Moving this out of JIRA.

> Thirdly, every time someone asks, "Can it wait till it's on trunk?", all I 
> hear is, "Can I ignore what you just said and commit this anyway?" If I point 
> at something and say that its broken its because I'm expecting the patch to 
> change or an explanation of why I'm wrong. And I'm fine being wrong. It 
> happens quite often.

Paul, thanks for explaining how this ends up on your end (communication is a 
two way horse, yay). I can only speak for myself, but I never ever intend to 
ignore the feedback. Hence my latest reply in this regard to open blocking 
issues with the comments for the next release off the particular branch a patch 
goes into. I see where your frustration is coming from now, it wasn't clear 
before.

> But this pattern of submitting patches and asking for all concerns to be 
> addressed after the patch is in trunk is starting to get a bit annoying.

You are saying "all concerns" and I take it as a figure of speech, but the 
reverse, addressing all concerns (ever so vague and little) is equally 
frustrating.

The solution is clear to me, we need to try and strike a balance. I don't think 
anyone argues that having a patch mature in JRIA for a few days (or weeks) is 
bad and equally, once it hits a sweet spot, that it can continue to simmer in a 
release branch or master and have further kinks worked out as they show up in 
broader use of that branch.

Knowing when to make the cut is the tricky part of course so that we don't have 
patches rotting on the one side and master erode into a mess on the other.

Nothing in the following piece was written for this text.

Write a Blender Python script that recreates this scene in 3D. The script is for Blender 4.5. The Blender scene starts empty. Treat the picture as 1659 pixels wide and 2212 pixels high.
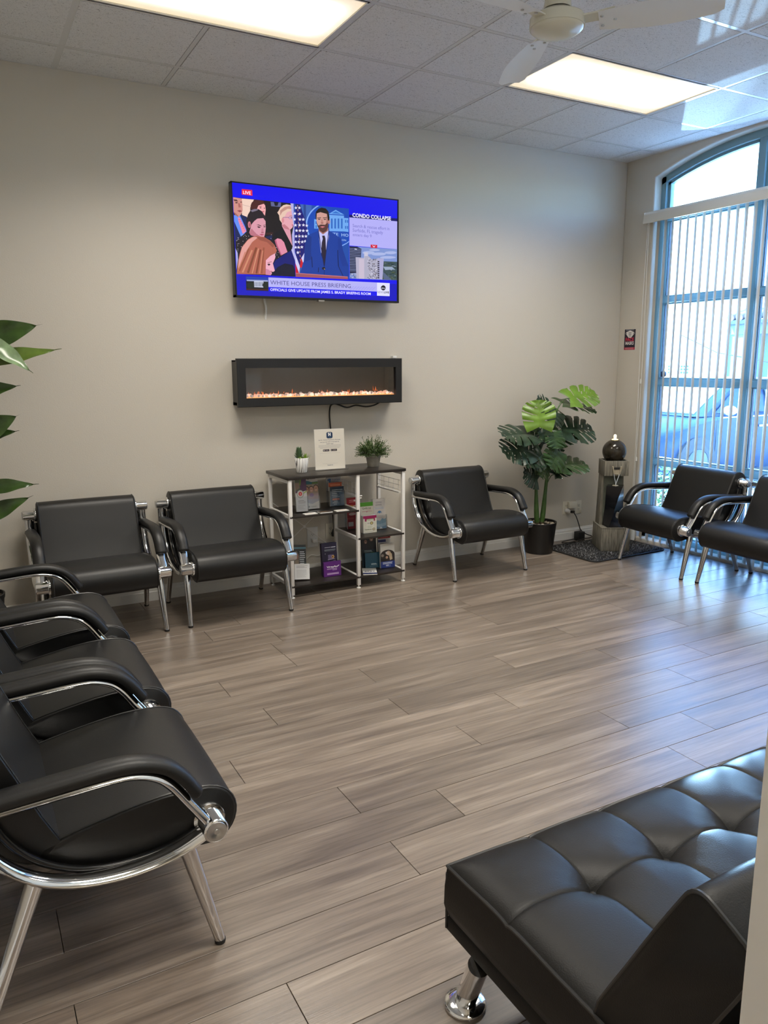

I don't think any sort of policy or process helps here, but we should 
collectively be aware of the trade-offs we are making and have a natural 
urgency to get good patches into master and stemming from that an urgency to 
help mature said patches in JIRA before they do hit master (all modulo this is 
a volunteer effort, of course :).

I feel I am starting to state the obvious here, so I'll leave you with this.